Another point should be briefly addressed in regard to the apportionment of fault. The scheduled completion date of the pumphouse project was May, 1970. The scheduled completion date of the water mains project was June, 1970. Both projects were eventually accepted in December, 1973. Defendant has asserted that certain acts of Plaintiff occurring subsequent to the completion dates helped to contribute to the delay in completion and should be considered in assessing liquidated damages. Plaintiff appears to argue that anything occurring subsequent to the scheduled completion dates is irrelevant to the determination of the liquidated damages issue because the right to liquidated damages should have been established as of the completion dates. If it was established that but for the delays caused by the Defendant the contracts would have been completed by the scheduled completion dates, Plaintiff's argument would have some merit. However, this Court does not feel that this is the case. The failure to complete the contracts by the spring of 1970 was not solely the fault of Defendant. Therefore, any actions by Plaintiff subsequent to the scheduled completion dates which delayed the project even more can be considered in assessing liquidated damages.

Another issue that should be addressed in regard to liquidated damages concerns Plaintiff's bond limit on the pumphouse contract. As noted previously, Defendant claims $65,050 as liquidated damages under the pumphouse contract. However, the penal sum in the payment and performance bond issued by Plaintiff for the pumphouse contract is only $39,642.20 (Ex. 1897). The rule seems clear that Defendant cannot recover liquidated damages from Plaintiff which exceed the penal sum contained in the bond.

If appellant's contention that the surety's liability may exceed the sum stated on the face of the bond is correct, and it is not, it would be futile to state any amount of liability in the bond .... [T]he sole object of stating the penalty in a bond is to fix the limit of the liability of the signers, and no recovery can be had on such bond against the principal or surety beyond the penalty named in the bond. Bill Curphy v. Elliott, 207 F.2d 103, 106 (5th Cir. 1953).
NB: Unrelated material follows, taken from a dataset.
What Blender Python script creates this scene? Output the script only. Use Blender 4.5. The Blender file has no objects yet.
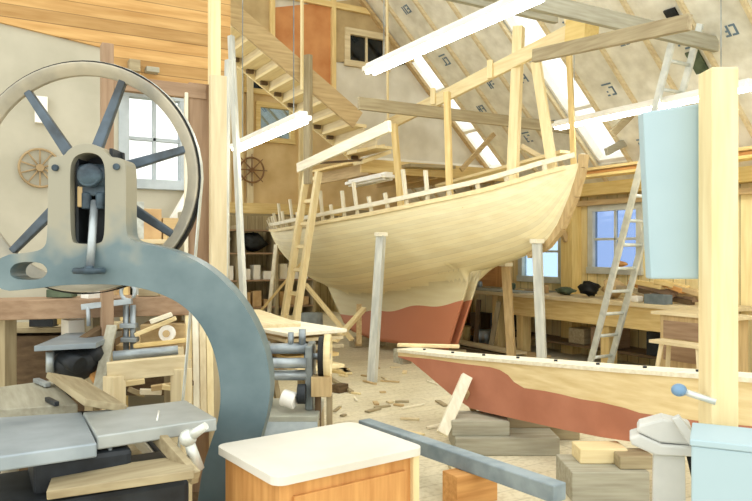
import bpy, bmesh, math, random
from mathutils import Vector, Matrix
rnd = random.Random(7)
SC = bpy.context.scene
COL = SC.collection
R = math.radians
F, CX, CY, CH = 700.0, 376.0, 250.5, 1.6
C30, S30 = math.cos(R(30)), math.sin(R(30))

# ---------- where a point of the workshop stands: x across the building, y along it ----------
def cam2w(X, Y, z): return Vector((C30*X + S30*Y, -S30*X + C30*Y, z))
def pt(px, py, Y): return cam2w((px-CX)/F*Y, Y, CH - (py-CY)/F*Y)
def px_x(px, py, x):
    a = (px-CX)/F; return pt(px, py, x/(C30*a + S30))
def px_y(px, py, y):
    a = (px-CX)/F; return pt(px, py, y/(C30 - S30*a))
def px_z(px, py, z): return pt(px, py, (CH-z)*F/(py-CY))

# ---------- materials ----------
MATS = {}
def lin(c):
    return tuple(((v/255)/12.92 if v/255 <= .04045 else ((v/255+.055)/1.055)**2.4) for v in c) + (1.0,)
def fade(c, k=.16):
    g = .3*c[0] + .59*c[1] + .11*c[2]; return tuple(v*(1-k) + g*k for v in c)
def mat(name, c1, c2=None, rough=.7, metal=0.0, scale=6.0, stretch=(1,1,1), bump=.0, detail=6.0, lo=.35, hi=.65, spec=.3):
    if name in MATS: return MATS[name]
    m = bpy.data.materials.new(name); m.use_nodes = True
    nt = m.node_tree; b = nt.nodes['Principled BSDF']
    b.inputs['Roughness'].default_value = rough; b.inputs['Metallic'].default_value = metal
    b.inputs['Specular IOR Level'].default_value = spec
    if c2 is None: c2 = tuple(max(0, v*.9) for v in c1)
    c1, c2 = fade(c1), fade(c2)
    tc = nt.nodes.new('ShaderNodeTexCoord'); mp = nt.nodes.new('ShaderNodeMapping')
    mp.inputs['Scale'].default_value = stretch
    nz = nt.nodes.new('ShaderNodeTexNoise'); nz.inputs['Scale'].default_value = scale; nz.inputs['Detail'].default_value = detail
    rp = nt.nodes.new('ShaderNodeValToRGB')
    rp.color_ramp.elements[0].position = lo; rp.color_ramp.elements[0].color = lin(c2)
    rp.color_ramp.elements[1].position = hi; rp.color_ramp.elements[1].color = lin(c1)
    nt.links.new(tc.outputs['Object'], mp.inputs[0]); nt.links.new(mp.outputs[0], nz.inputs['Vector'])
    nt.links.new(nz.outputs['Fac'], rp.inputs[0]); nt.links.new(rp.outputs[0], b.inputs['Base Color'])
    if bump:
        bp = nt.nodes.new('ShaderNodeBump'); bp.inputs['Strength'].default_value = bump; bp.inputs['Distance'].default_value = .02
        nt.links.new(nz.outputs['Fac'], bp.inputs['Height']); nt.links.new(bp.outputs[0], b.inputs['Normal'])
    m['ramp'] = rp.name; MATS[name] = m
    return m
WOODC = dict(cream=((240,220,165),(226,200,140)), pine=((234,205,135),(214,178,104)), yellow=((238,208,128),(222,186,100)),
             orange=((224,160,84),(196,128,58)), brown=((170,138,106),(144,112,82)), old=((176,160,122),(146,128,92)),
             grey=((176,172,150),(148,142,120)), white=((240,232,206),(222,210,178)), dark=((112,88,58),(84,62,38)), pale=((226,208,164),(204,182,136)),
             rust=((206,122,62),(184,98,48)), tan=((206,176,122),(180,148,96)))
def wood(kind, ax='z'):
    st = {'x':(1.2,14,14), 'y':(14,1.2,14), 'z':(14,14,1.2)}[ax]
    c = WOODC[kind]
    return mat('wood_%s_%s' % (kind, ax), c[0], c[1], rough=.65, scale=2.2, stretch=st, lo=.3, hi=.68)
def along(p, q):
    d = [abs(q[i]-p[i]) for i in range(3)]; return 'xyz'[d.index(max(d))]

# ---------- mesh builder ----------
class MB:
    def __init__(s): s.v = []; s.f = []; s.fm = []; s.mi = 0; s.smooth = False; s.fs = []
    def face(s, idx): s.f.append(idx); s.fm.append(s.mi); s.fs.append(s.smooth)
    def quadmesh(s, vs, fs):
        o = len(s.v); s.v += [Vector(v) for v in vs]
        for f in fs: s.face([o+i for i in f])
        return s
    def box(s, c, d, rot=None):
        c = Vector(c); M = rot if rot is not None else Matrix.Identity(3)
        hs = [Vector((x*d[0]/2, y*d[1]/2, z*d[2]/2)) for x in (-1,1) for y in (-1,1) for z in (-1,1)]
        return s.quadmesh([c + M @ h for h in hs], [(0,1,3,2),(4,6,7,5),(0,4,5,1),(2,3,7,6),(0,2,6,4),(1,5,7,3)])
    def bounds(s, a, b):
        a = Vector(a); b = Vector(b); return s.box((a+b)/2, [abs(b[i]-a[i]) for i in range(3)])
    def beam(s, p, q, w, h, up=(0,0,1)):
        p = Vector(p); q = Vector(q); d = (q-p); L = d.length; d.normalize()
        up = Vector(up)
        if abs(d.dot(up)) > .98: up = Vector((C30, S30, 0)) if abs(d.z) > .9 else Vector((0,0,1))
        sd = d.cross(up).normalized(); u = sd.cross(d).normalized()
        M = Matrix((sd, d, u)).transposed()
        return s.box((p+q)/2, (w, L, h), M)
    def cyl(s, p, q, r, n=16, r2=None, caps=True):
        p = Vector(p); q = Vector(q); r2 = r if r2 is None else r2
        d = (q-p).normalized(); a = d.orthogonal().normalized(); b = d.cross(a)
        o = len(s.v)
        for c, rr in ((p, r), (q, r2)):
            s.v += [c + rr*(math.cos(2*math.pi*i/n)*a + math.sin(2*math.pi*i/n)*b) for i in range(n)]
        sm = s.smooth; s.smooth = True
        for i in range(n): s.face([o+i, o+(i+1) % n, o+n+(i+1) % n, o+n+i])
        s.smooth = sm
        if caps:
            s.face([o+i for i in range(n)][::-1]); s.face([o+n+i for i in range(n)])
        return s
    def tube(s, path, r, n=8, closed=False):
        path = [Vector(p) for p in path]; o = len(s.v); N = len(path); prev = None
        for k, p in enumerate(path):
            a = path[(k-1) % N] if (k or closed) else p; b = path[(k+1) % N] if (k < N-1 or closed) else p
            d = (b-a).normalized()
            x = (prev - prev.dot(d)*d).normalized() if prev is not None else d.orthogonal().normalized()
            prev = x; y = d.cross(x); rr = r[k] if isinstance(r, (list, tuple)) else r
            s.v += [p + rr*(math.cos(2*math.pi*i/n)*x + math.sin(2*math.pi*i/n)*y) for i in range(n)]
        sm = s.smooth; s.smooth = True
        for k in range(N if closed else N-1):
            k2 = (k+1) % N
            for i in range(n): s.face([o+k*n+i, o+k*n+(i+1) % n, o+k2*n+(i+1) % n, o+k2*n+i])
        s.smooth = sm
        if not closed:
            s.face([o+i for i in range(n)][::-1]); s.face([o+(N-1)*n+i for i in range(n)])
        return s
    def lathe(s, prof, c, axis=(0,0,1), n=24):
        c = Vector(c); d = Vector(axis).normalized(); a = d.orthogonal().normalized(); b = d.cross(a); o = len(s.v)
        for r, h in prof:
            s.v += [c + d*h + max(r,1e-4)*(math.cos(2*math.pi*i/n)*a + math.sin(2*math.pi*i/n)*b) for i in range(n)]
        sm = s.smooth; s.smooth = True
        for k in range(len(prof)-1):
            for i in range(n): s.face([o+k*n+i, o+k*n+(i+1) % n, o+(k+1)*n+(i+1) % n, o+(k+1)*n+i])
        s.smooth = sm
        return s
    def ball(s, c, r, sc=(1,1,1), n=12, jit=0):
        c = Vector(c); o = len(s.v); m = n//2+1
        for k in range(m+1):
            th = math.pi*k/m
            for i in range(n):
                ph = 2*math.pi*i/n; j = 1 + (rnd.uniform(-jit, jit) if jit else 0)
                s.v.append(c + Vector((sc[0]*r*j*math.sin(th)*math.cos(ph), sc[1]*r*j*math.sin(th)*math.sin(ph), sc[2]*r*j*math.cos(th))))
        sm = s.smooth; s.smooth = True
        for k in range(m):
            for i in range(n): s.face([o+k*n+i, o+(k+1)*n+i, o+(k+1)*n+(i+1) % n, o+k*n+(i+1) % n])
        s.smooth = sm
        return s
    def prism(s, poly, a, b, hole=None):
        """poly: list of 2-D points, a/b: functions mapping (u,v) to the near and far face"""
        bm = bmesh.new()
        def ring(P): return [bm.verts.new((p[0], p[1], 0)) for p in P]
        es = []
        for P in [poly] + (hole or []):
            vs = ring(P); es += [bm.edges.new((vs[i], vs[(i+1) % len(vs)])) for i in range(len(vs))]
        bmesh.ops.triangle_fill(bm, edges=es, use_beauty=True)
        bm.verts.index_update(); n = len(bm.verts); o = len(s.v)
        s.v += [Vector(a(v.co.x, v.co.y)) for v in bm.verts] + [Vector(b(v.co.x, v.co.y)) for v in bm.verts]
        for f in bm.faces:
            ii = [v.index for v in f.verts]; s.face([o+i for i in ii]); s.face([o+n+i for i in ii[::-1]])
        k = 0
        for P in [poly] + (hole or []):
            L = len(P)
            for i in range(L): s.face([o+k+i, o+k+(i+1) % L, o+n+k+(i+1) % L, o+n+k+i])
            k += L
        bm.free(); return s
    def build(s, name, m, parent=None, bev=.003, world=False, sub=0, seg=2):
        me = bpy.data.meshes.new(name)
        vs = [v.copy() for v in s.v]; loc = Vector((0,0,0))
        if parent is None:
            lo = Vector([min(v[i] for v in vs) for i in range(3)]); hi = Vector([max(v[i] for v in vs) for i in range(3)])
            loc = Vector(((lo.x+hi.x)/2, (lo.y+hi.y)/2, lo.z)); vs = [v-loc for v in vs]
        elif world:
            Mi = wmat(parent).inverted(); vs = [Mi @ v for v in vs]
        me.from_pydata([tuple(v) for v in vs], [], s.f)
        ms = m if isinstance(m, (list, tuple)) else [m]
        for q in ms: me.materials.append(q)
        me.polygons.foreach_set('material_index', s.fm); me.polygons.foreach_set('use_smooth', s.fs)
        bm = bmesh.new(); bm.from_mesh(me); bmesh.ops.recalc_face_normals(bm, faces=bm.faces); bm.to_mesh(me); bm.free()
        me.update()
        o = bpy.data.objects.new(name, me); COL.objects.link(o); o.location = loc
        if parent is not None: o.parent = parent
        if bev:
            b = o.modifiers.new('Bevel', 'BEVEL'); b.width = bev; b.segments = seg; b.limit_method = 'ANGLE'; b.angle_limit = R(50)
        if sub:
            b = o.modifiers.new('Subdivision', 'SUBSURF'); b.levels = b.render_levels = sub
        return o
def wmat(o):
    M = Matrix.Translation(o.location) @ o.rotation_euler.to_matrix().to_4x4()
    return wmat(o.parent) @ M if o.parent else M
def tag(o, label, cat, group=None, kind=None):
    o['label'] = label; o['category'] = cat
    if group: o['group'] = group
    if kind: o['kind'] = kind
    return o
def thing(name, label, cat, loc, rz=0, group=None):
    o = bpy.data.objects.new(name, None); COL.objects.link(o); o.empty_display_size = .1
    o.location = loc; o.rotation_euler = (0, 0, rz)
    return tag(o, label, cat, group)
def struct(o):
    o['kind'] = 'structure'; return o
def dup(root, loc, rz, label, group=None):
    r = root.copy(); COL.objects.link(r); r.location = loc; r.rotation_euler = (0,0,rz); r['label'] = label
    if group: r['group'] = group
    for ch in root.children:
        c = ch.copy(); COL.objects.link(c); c.parent = r
        for g in ch.children:
            d = g.copy(); COL.objects.link(d); d.parent = c
    return r
def board(name, p, q, w, h, kind, label, cat, group=None, up=(0,0,1), bev=.004):
    return tag(MB().beam(p, q, w, h, up).build(name, wood(kind, along(p, q)) if isinstance(kind, str) else kind, bev=bev), label, cat, group)

# plain materials
CAST = mat('blue_grey_casting', (122,152,158), (92,124,134), rough=.5, scale=3.5, bump=.15, lo=.3, hi=.72, spec=.4)
CASTLT = mat('worn_grey_paint', (186,184,160), (136,150,142), rough=.55, scale=5, bump=.1, lo=.3, hi=.6)
STEEL = mat('steel', (176,186,190), (130,140,146), rough=.4, metal=.5, scale=7)
DARK = mat('dark_iron', (44,50,56), (26,28,30), rough=.5, scale=9)
SLATE = mat('slate_iron', (70,92,106), (36,48,58), rough=.4, scale=14)
WHEELP = mat('wheel_grey', (184,174,150), (146,142,128), rough=.45, metal=.2, scale=6)
SPOKE = mat('spoke_steel', (92,108,122), (66,72,76), rough=.4, metal=.3, scale=8)
ALU = mat('aluminium', (222,226,218), (196,202,196), rough=.35, metal=.35, scale=10)
WHITE = mat('white_paint', (246,244,236), (236,232,220), rough=.5, scale=5)
PLY = mat('grey_plywood', (224,217,198), (204,195,172), rough=.75, scale=2.5, bump=.05)
BLACK = mat('black_rubber', (34,34,32), (20,20,20), rough=.6)
BLUEP = mat('pale_blue_paint', (168,194,204), (158,186,196), rough=.5, scale=2)
LBLUE = mat('lever_blue', (120,160,196), (100,140,180), rough=.35, scale=4)
GREYBEAM = mat('blue_grey_timber', (150,166,174), (112,130,140), rough=.6, scale=5, bump=.1)
CLOTH = mat('canvas', (190,196,190), (150,150,140), rough=.9, scale=12)
RED = mat('red_lead_paint', (196,122,90), (178,106,76), rough=.6, scale=3)
CARD = mat('cardboard', (206,170,118), (186,148,98), rough=.85, scale=6)
GREEN = mat('green_paint', (96,112,84), (66,80,58), rough=.7, scale=8)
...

See also Trainor Co. v. Aetna Casualty & Surety Co., 290 U.S. 47, 54 S. Ct. 1, 78 L. Ed. 162 (1953); Massachusetts Bonding and Insurance Co. v. United States, 97 F.2d 879 (9th Cir. 1938); Pennsylvania Fire Insurance Co. v. American Airlines, Inc., 180 F. Supp. 239 (E.D.N.Y.1960); 17 Am.Jur.2d, Contractors' Bonds, § 131; 11 C.J.S. Bonds § 132.

Although Plaintiff waived its bond limits when it set out to complete the project (Ex. 1379), this waiver did not extend to liability for liquidated damages. At one point Defendant appeared to agree that it could only recover up to the limits of the bond (Ex. 310). Therefore, this Court rules that any recovery of liquidated damages under the pumphouse contract cannot exceed the sum of $39,642.20.

One final point should be noted in regard to liquidated damages before stating *198 the Findings. Plaintiff has also raised the issue of substantial completion arguing that the contracts were substantially completed on the scheduled completion dates. This Court adopts the following definition of substantial completion.

[T]here is substantial performance of such a contract where all the essentials necessary to the full accomplishment of the purposes for which the thing contracted for has been constructed are performed with such an approximation to complete performance that the owner obtains substantially what is called for by the contract. 13 Am.Jur.2d, Building and Construction Contracts, § 43, p. 46.

Furthermore, it should also be noted that the burden of proof in regard to this issue is upon Plaintiff in this case. See 13 Am. Jur.2d, Building and Construction Contracts, § 121; 17A C.J.S. Contracts § 574.

As noted previously, both parties claim numerous causes for the delay in the completion of the project. In its Findings this Court has attempted to individually address what it considers to be the major areas regarding delay. Hopefully this format will make it clear how the fault for delay was apportioned.

The remainder of the issues regarding both liquidated damages and the bad faith claim will be dealt with in the Court's Findings and Conclusions.